Para ele, uma das formas de motivar as pessoas a ficar é replanejar a cidade longe das áreas de risco de enchentes. Esse trabalho já começou a ser feito com a proibição da construção de casas em certas áreas, mas faltam recursos para reconstrução. As novas casas, que eram para ser erguidas após as enchentes do ano passado, ainda nem saíram do papel.
“Nós temos um recurso aprovado pelo governo federal e estadual para a reconstrução de casas fora da área de inundações. Mas nós ainda precisamos arrumar área, terraplanagem, acesso, infraestrutura, luz, água, pavimentação. Então não tem como precisar o prazo para a entrega. E, com a nova enchente, possivelmente precise de mais casas. Precisamos de recursos externos e de peso para conseguir todos os nossos objetivos”, disse.

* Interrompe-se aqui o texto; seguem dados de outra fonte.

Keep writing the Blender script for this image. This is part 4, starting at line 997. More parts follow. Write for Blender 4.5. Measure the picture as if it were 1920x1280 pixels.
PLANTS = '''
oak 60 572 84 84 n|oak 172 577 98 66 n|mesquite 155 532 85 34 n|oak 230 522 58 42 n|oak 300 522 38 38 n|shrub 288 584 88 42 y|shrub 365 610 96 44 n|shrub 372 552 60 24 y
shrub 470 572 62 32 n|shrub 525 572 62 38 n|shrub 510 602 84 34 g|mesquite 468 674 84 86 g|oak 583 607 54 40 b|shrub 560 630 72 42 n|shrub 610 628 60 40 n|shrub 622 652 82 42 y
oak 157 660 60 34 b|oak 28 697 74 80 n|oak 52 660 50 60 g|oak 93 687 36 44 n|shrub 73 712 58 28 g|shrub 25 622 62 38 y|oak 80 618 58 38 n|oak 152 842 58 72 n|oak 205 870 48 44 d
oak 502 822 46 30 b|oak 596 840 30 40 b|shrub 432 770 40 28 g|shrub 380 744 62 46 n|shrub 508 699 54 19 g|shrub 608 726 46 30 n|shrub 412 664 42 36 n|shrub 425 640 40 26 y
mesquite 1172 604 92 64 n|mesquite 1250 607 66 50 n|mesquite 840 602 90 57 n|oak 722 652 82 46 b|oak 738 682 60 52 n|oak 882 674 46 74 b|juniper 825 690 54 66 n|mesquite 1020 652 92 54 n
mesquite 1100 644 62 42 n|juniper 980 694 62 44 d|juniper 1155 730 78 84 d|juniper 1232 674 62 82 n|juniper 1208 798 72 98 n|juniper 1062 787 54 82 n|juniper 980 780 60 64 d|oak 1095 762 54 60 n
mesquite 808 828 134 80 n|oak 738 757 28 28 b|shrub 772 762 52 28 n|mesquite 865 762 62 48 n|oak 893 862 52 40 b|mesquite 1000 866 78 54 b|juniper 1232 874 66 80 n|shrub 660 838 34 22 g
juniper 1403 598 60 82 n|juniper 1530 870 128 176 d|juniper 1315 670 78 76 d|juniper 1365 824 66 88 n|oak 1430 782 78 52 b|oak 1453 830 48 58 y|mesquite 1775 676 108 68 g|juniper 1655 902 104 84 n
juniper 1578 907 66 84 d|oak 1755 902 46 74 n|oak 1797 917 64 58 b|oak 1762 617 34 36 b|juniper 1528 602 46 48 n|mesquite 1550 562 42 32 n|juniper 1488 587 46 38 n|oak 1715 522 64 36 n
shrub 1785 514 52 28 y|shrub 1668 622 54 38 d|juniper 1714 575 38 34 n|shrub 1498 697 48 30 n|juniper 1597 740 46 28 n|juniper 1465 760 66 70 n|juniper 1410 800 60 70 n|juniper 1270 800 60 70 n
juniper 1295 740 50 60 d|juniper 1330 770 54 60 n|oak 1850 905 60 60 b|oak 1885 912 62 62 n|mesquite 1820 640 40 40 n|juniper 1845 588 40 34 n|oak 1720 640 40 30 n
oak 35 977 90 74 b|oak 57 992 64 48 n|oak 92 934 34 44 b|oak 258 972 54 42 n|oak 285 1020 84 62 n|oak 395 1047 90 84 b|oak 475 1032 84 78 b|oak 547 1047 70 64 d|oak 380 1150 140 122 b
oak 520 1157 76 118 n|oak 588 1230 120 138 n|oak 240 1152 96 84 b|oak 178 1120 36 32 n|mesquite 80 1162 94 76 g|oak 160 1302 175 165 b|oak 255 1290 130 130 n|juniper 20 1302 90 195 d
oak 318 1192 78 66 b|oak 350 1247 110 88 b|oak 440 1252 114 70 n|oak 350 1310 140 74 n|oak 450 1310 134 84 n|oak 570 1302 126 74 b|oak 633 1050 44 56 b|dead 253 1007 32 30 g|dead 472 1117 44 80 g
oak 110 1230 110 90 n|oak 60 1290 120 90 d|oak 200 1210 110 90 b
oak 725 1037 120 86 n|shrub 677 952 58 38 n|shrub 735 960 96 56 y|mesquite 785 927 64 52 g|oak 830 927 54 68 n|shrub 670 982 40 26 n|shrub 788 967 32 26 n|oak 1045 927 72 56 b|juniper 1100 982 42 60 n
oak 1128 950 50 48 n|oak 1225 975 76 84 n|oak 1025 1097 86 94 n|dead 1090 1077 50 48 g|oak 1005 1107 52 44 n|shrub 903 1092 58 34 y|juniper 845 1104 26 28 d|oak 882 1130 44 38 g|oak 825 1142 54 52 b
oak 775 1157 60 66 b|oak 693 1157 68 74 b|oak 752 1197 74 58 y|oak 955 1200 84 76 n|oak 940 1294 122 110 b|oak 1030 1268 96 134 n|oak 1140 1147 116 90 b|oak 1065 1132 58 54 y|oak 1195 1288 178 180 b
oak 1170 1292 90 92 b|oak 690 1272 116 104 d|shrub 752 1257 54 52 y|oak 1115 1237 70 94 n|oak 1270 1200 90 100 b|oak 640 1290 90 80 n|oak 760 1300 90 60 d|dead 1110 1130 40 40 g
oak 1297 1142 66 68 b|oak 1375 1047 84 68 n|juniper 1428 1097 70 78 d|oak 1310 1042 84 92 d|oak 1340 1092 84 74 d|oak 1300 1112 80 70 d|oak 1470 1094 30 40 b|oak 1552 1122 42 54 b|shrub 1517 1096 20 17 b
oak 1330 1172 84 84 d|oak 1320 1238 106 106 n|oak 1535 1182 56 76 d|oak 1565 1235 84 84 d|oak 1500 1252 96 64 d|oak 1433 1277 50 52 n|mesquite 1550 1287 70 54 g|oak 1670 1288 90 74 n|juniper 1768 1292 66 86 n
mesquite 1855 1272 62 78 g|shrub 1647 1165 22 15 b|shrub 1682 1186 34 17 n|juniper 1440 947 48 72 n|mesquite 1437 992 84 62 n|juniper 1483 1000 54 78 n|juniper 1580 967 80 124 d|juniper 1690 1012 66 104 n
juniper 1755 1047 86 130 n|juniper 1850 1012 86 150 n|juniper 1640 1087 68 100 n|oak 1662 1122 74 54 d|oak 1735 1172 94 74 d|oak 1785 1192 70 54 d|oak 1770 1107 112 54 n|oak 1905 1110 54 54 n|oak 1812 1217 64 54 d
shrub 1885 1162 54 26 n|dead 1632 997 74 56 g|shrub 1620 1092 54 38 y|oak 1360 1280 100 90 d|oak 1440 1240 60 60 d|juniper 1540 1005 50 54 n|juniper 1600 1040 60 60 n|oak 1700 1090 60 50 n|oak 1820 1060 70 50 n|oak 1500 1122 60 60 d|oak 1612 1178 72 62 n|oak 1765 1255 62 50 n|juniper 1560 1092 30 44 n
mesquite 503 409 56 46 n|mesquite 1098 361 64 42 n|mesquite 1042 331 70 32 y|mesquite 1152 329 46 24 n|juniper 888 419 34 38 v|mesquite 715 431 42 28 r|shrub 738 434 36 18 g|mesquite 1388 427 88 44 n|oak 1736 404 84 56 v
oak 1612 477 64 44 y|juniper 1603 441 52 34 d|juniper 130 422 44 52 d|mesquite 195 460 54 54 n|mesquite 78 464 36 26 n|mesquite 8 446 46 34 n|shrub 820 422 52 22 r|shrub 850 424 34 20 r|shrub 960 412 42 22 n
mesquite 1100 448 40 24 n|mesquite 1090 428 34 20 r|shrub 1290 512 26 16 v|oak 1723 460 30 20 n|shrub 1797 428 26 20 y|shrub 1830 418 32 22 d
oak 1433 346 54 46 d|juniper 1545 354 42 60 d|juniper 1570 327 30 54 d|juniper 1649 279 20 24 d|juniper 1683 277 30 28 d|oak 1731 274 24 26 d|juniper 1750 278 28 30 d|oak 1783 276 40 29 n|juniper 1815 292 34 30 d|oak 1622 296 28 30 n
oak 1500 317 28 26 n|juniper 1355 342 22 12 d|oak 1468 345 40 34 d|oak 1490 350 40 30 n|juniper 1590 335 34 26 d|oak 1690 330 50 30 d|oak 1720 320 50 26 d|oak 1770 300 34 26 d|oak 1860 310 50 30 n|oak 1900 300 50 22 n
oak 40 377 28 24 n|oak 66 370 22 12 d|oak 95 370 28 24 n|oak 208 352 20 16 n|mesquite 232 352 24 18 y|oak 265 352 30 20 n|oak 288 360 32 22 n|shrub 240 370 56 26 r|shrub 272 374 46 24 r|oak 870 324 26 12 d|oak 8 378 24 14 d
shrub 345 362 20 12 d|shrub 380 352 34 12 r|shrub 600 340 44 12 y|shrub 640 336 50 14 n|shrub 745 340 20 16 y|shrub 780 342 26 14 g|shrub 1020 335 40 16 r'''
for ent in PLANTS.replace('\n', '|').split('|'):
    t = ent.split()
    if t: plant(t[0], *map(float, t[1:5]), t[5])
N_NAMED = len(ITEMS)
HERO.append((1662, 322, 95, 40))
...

Os moradores que resolverem abandonar Muçum vão se juntar aos milhares de refugiados climáticos do país. “No Brasil, tem três perfis de refugiados: o produtor rural nordestino expulso pela desertificação do solo, o morador de favela em área de risco nas grandes cidades e agora, na região Sul, tem pessoas saindo por conta das chuvas”, afirma Délcio Rodrigues, diretor executivo do Instituto ClimaInfo.
As projeções são que esse número aumente muito com a piora da crise climática no Brasil, que já afeta 26 milhões de pessoas. “A situação só tende a piorar. Serão 17 milhões de refugiados até 2050 na América Latina, e uma parte significativa do Brasil. No Rio Grande do Sul existe uma confluência de fatores meteorológicos que faz a região ser uma das mais afetadas.”
Despreparo dos municípios
De acordo com relatório “Política climática por inteiro”, publicado no ano passado pelo Instituto Talanoa, a própria plataforma governamental Adapta Brasil aponta a falha dos municípios brasileiros para lidar com eventos climáticos extremos. Quase 70% dos municípios possuem capacidade muito baixa ou baixa de se adaptar a desastres geo-hidrológicos causados pelas mudanças climáticas.

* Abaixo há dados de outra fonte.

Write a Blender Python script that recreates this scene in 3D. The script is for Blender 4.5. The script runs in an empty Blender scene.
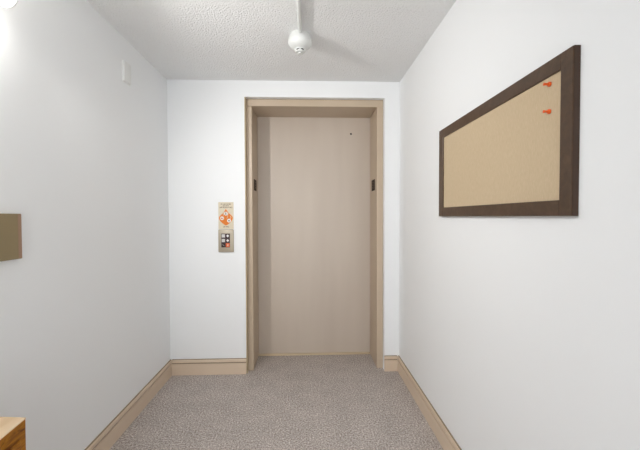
import bpy, bmesh, math, random
from mathutils import Vector, Matrix
random.seed(3)
S = bpy.context.scene
C = S.collection

# ---------------------------------------------------------------- camera, world, exposure
YAW, PITCH, ROLL, FPX, EYE = 0.0373, -0.0239, 0.0030, 357.94, 1.2511
cd = bpy.data.cameras.new('camera'); cam = bpy.data.objects.new('camera', cd); C.objects.link(cam)
cd.sensor_width = 36; cd.lens = 36 * FPX / 640; cd.clip_start = .02
fwd = Vector((math.sin(YAW) * math.cos(PITCH), math.cos(YAW) * math.cos(PITCH), math.sin(PITCH)))
right = Vector((math.cos(YAW), -math.sin(YAW), 0)); up = right.cross(fwd)
r2 = right * math.cos(ROLL) - up * math.sin(ROLL); u2 = right * math.sin(ROLL) + up * math.cos(ROLL)
cam.matrix_world = Matrix.Translation((0, 0, EYE)) @ Matrix((r2, u2, -fwd)).transposed().to_4x4()
S.camera = cam
w = bpy.data.worlds.new('ambient_fill'); S.world = w; w.use_nodes = True
bg = w.node_tree.nodes['Background']; bg.inputs[0].default_value = (.94, .97, 1, 1); bg.inputs[1].default_value = 3.2  # even fill light added, entering through the corridor's open rear end
vs = S.view_settings
vs.view_transform = 'Standard'; vs.look = 'None'; vs.gamma = 1; vs.use_curve_mapping = False; vs.exposure = 0.0
SCONCE = 23.0
BEAM, BEAM_DEG, BEAM_DIR = 56.0, 126, (1.25, 1.0, -.60)

# ---------------------------------------------------------------- dimensions (metres, corridor along +Y)
L, R, D, H = -1.0804, .7435, 2.8482, 2.3179
REAR = -1.5  # corridor left open here to let the world fill light in
IL, IR, OH = -.4355, .5732, 2.134
FL, FR, FT = -.4850, .6235, 2.1906
FP, DB = -.0512, 3.2207

# ---------------------------------------------------------------- materials
def mat(name, col, rough=.6, metal=0, spec=.5):
    m = bpy.data.materials.new(name); m.use_nodes = True
    b = m.node_tree.nodes['Principled BSDF']
    b.inputs['Base Color'].default_value = (*col, 1); b.inputs['Roughness'].default_value = rough
    b.inputs['Metallic'].default_value = metal; b.inputs['Specular IOR Level'].default_value = spec
    return m
def N(m, t, **k):
    n = m.node_tree.nodes.new(t)
    for a, v in k.items():
        if a in n.inputs: n.inputs[a].default_value = v
        else: setattr(n, a, v)
    return n
def lk(m, a, b): m.node_tree.links.new(a, b)
def coords(m, scale=(1, 1, 1)):
    g = N(m, 'ShaderNodeNewGeometry'); mp = N(m, 'ShaderNodeMapping'); mp.inputs['Scale'].default_value = scale
    lk(m, g.outputs['Position'], mp.inputs['Vector']); return mp.outputs[0]
def ramp(m, fac, stops):
    r = N(m, 'ShaderNodeValToRGB'); e = r.color_ramp.elements
    while len(e) < len(stops): e.new(.5)
    for q, (p, c) in zip(e, stops): q.position = p; q.color = (*c, 1)
    lk(m, fac, r.inputs[0]); return r.outputs[0]
def bump(m, h, strength, dist):
    b = N(m, 'ShaderNodeBump'); b.inputs['Strength'].default_value = strength; b.inputs['Distance'].default_value = dist
    lk(m, h, b.inputs['Height']); lk(m, b.outputs[0], m.node_tree.nodes['Principled BSDF'].inputs['Normal'])
def BSDF(m): return m.node_tree.nodes['Principled BSDF']

M_wall = mat('white_wall_paint', (.875, .885, .89), .55, spec=.3)
n = N(M_wall, 'ShaderNodeTexNoise', Scale=260.0, Detail=2.0); lk(M_wall, coords(M_wall), n.inputs['Vector']); bump(M_wall, n.outputs[0], .06, .001)

M_ceil = mat('popcorn_ceiling', (.92, .92, .915), .9, spec=.1)
cc = coords(M_ceil)
v = N(M_ceil, 'ShaderNodeTexVoronoi', Scale=105.0); lk(M_ceil, cc, v.inputs['Vector'])
n = N(M_ceil, 'ShaderNodeTexNoise', Scale=95.0, Detail=4.0, Roughness=.65); lk(M_ceil, cc, n.inputs['Vector'])
mx = N(M_ceil, 'ShaderNodeMath', operation='SUBTRACT'); lk(M_ceil, n.outputs[0], mx.inputs[0])
ms = N(M_ceil, 'ShaderNodeMath', operation='MULTIPLY'); ms.inputs[1].default_value = .35; lk(M_ceil, v.outputs['Distance'], ms.inputs[0]); lk(M_ceil, ms.outputs[0], mx.inputs[1])
bump(M_ceil, mx.outputs[0], .9, .010)

M_carpet = mat('speckled_carpet', (.3, .27, .25), .95, spec=.05)
cc = coords(M_carpet)
n1 = N(M_carpet, 'ShaderNodeTexNoise', Scale=105.0, Detail=3.0, Roughness=.75); lk(M_carpet, cc, n1.inputs['Vector'])
c1 = ramp(M_carpet, n1.outputs[0], [(.31, (.15, .12, .105)), (.45, (.40, .35, .32)), (.55, (.53, .475, .44)), (.69, (.95, .90, .84))])
n2 = N(M_carpet, 'ShaderNodeTexNoise', Scale=7.0, Detail=2.0); lk(M_carpet, cc, n2.inputs['Vector'])
c2 = ramp(M_carpet, n2.outputs[0], [(.3, (.93, .93, .93)), (.7, (1.05, 1.05, 1.05))])
mm = N(M_carpet, 'ShaderNodeMix', data_type='RGBA', blend_type='MULTIPLY'); mm.inputs[0].default_value = 1
lk(M_carpet, c1, mm.inputs[6]); lk(M_carpet, c2, mm.inputs[7]); lk(M_carpet, mm.outputs[2], BSDF(M_carpet).inputs['Base Color'])
bump(M_carpet, n1.outputs[0], .7, .006)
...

Embora o país possua bons mecanismos de resposta emergencial, como a Defesa Civil, essas medidas nem sempre ajudam as comunidades a se prevenir para os desastres. “O Brasil ainda não está preparado e precisa investir, e muito, em políticas de adaptação”, afirma Marina Caetano, gerente de relacionamento institucional do Instituto Talanoa.

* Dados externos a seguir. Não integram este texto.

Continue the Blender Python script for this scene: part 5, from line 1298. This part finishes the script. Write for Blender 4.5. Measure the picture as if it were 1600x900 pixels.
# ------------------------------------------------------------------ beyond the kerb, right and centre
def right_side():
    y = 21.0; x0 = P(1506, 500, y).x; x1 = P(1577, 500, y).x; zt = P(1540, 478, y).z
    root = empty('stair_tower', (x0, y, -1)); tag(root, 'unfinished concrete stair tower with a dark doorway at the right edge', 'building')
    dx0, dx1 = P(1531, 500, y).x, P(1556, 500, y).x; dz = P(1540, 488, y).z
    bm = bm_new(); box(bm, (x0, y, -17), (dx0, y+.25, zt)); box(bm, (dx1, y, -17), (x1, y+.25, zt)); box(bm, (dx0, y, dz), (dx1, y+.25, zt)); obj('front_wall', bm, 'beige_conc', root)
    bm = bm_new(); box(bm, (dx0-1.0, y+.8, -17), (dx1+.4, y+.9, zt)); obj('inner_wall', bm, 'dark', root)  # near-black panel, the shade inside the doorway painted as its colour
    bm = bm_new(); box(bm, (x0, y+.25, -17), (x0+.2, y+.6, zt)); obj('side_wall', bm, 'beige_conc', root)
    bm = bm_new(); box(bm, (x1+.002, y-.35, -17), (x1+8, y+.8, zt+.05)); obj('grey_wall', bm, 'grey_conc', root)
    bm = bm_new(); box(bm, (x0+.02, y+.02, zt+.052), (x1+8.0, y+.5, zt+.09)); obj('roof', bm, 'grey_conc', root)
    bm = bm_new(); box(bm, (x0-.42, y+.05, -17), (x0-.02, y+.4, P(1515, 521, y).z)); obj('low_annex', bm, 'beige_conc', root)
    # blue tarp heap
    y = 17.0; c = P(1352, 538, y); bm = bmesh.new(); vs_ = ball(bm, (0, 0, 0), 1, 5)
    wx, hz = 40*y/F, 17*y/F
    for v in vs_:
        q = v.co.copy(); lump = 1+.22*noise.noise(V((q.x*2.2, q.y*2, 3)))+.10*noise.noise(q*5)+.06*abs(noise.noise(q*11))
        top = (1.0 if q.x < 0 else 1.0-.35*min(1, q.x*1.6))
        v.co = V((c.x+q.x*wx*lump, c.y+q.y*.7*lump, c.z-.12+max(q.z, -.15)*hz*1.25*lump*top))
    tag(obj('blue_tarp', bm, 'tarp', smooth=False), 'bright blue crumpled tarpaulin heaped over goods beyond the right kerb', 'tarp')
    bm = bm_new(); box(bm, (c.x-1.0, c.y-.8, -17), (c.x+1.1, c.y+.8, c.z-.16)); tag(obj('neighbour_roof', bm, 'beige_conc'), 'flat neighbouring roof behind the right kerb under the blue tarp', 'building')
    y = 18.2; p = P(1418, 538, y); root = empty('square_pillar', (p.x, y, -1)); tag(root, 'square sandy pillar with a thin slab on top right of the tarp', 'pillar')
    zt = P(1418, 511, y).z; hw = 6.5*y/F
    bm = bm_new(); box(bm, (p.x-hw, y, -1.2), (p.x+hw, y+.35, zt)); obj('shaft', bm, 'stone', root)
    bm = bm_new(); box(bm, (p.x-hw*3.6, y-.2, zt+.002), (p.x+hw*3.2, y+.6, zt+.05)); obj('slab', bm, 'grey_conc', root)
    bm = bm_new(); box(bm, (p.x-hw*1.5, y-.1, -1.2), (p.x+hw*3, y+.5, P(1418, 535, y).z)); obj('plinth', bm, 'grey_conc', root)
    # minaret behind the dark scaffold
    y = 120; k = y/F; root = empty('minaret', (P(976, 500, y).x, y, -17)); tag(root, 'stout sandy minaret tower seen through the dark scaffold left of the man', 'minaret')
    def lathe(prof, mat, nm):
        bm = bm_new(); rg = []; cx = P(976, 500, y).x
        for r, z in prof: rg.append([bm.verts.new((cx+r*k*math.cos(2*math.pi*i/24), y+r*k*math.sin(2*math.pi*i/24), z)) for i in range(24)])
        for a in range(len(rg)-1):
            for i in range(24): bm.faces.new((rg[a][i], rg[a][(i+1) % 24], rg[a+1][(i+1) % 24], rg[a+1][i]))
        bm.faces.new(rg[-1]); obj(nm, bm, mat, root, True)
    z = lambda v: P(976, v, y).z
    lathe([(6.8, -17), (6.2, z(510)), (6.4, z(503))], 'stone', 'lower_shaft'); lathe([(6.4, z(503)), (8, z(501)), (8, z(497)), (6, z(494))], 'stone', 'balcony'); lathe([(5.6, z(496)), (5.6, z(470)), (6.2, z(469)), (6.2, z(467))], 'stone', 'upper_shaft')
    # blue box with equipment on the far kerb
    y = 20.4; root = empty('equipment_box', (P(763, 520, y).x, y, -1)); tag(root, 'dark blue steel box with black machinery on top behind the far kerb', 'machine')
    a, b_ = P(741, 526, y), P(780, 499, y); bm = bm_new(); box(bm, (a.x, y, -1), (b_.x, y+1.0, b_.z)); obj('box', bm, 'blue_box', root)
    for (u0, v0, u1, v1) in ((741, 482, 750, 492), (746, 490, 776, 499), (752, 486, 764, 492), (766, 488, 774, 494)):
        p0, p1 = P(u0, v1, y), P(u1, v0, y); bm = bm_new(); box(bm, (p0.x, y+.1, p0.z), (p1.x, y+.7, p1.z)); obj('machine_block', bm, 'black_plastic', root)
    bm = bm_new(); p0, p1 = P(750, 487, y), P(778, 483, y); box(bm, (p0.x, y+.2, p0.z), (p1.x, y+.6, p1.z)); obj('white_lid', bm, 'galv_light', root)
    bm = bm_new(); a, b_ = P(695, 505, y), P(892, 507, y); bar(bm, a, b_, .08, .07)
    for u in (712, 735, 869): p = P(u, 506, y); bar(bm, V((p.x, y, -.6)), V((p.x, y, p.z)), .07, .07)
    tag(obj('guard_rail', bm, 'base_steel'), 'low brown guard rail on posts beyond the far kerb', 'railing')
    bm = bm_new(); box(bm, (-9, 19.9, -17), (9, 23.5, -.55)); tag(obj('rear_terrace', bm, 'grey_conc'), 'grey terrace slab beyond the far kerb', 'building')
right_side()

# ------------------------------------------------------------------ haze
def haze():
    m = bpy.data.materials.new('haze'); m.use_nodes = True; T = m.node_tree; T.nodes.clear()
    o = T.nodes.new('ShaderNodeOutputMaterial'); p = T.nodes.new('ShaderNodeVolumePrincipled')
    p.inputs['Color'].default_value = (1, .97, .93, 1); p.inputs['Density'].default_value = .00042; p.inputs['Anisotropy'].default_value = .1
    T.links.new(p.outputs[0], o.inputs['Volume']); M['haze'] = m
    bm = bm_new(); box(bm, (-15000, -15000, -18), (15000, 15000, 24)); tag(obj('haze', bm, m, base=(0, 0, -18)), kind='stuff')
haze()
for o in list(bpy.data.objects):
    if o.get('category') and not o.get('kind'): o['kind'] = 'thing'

Parte da solução é a reformulação do Plano Nacional de Adaptação à Mudança do Clima (PNA), estabelecido pelo governo federal em 2016, mas nunca implementado. O novo plano teria que considerar um clima cada vez mais extremo e garantir financiamento para estados e municípios além dos repasses emergenciais – que, para esta enchente, já ultrapassam R$ 1 bilhão.
Para José Marengo, coordenador-geral de Pesquisa e Modelagem do Centro Nacional de Monitoramento e Alertas de Desastres Naturais (Cemaden), esses recursos são fundamentais porque essas tragédias vão continuar acontecendo. “Eu sou do Peru e estou acostumado a ver placas indicando áreas seguras no caso de tsunami. Todo mundo sabe para onde ir. Aqui falta muito isso. As pessoas são levadas para abrigos em escolas e igrejas depois do desastre, mas por que não antes?”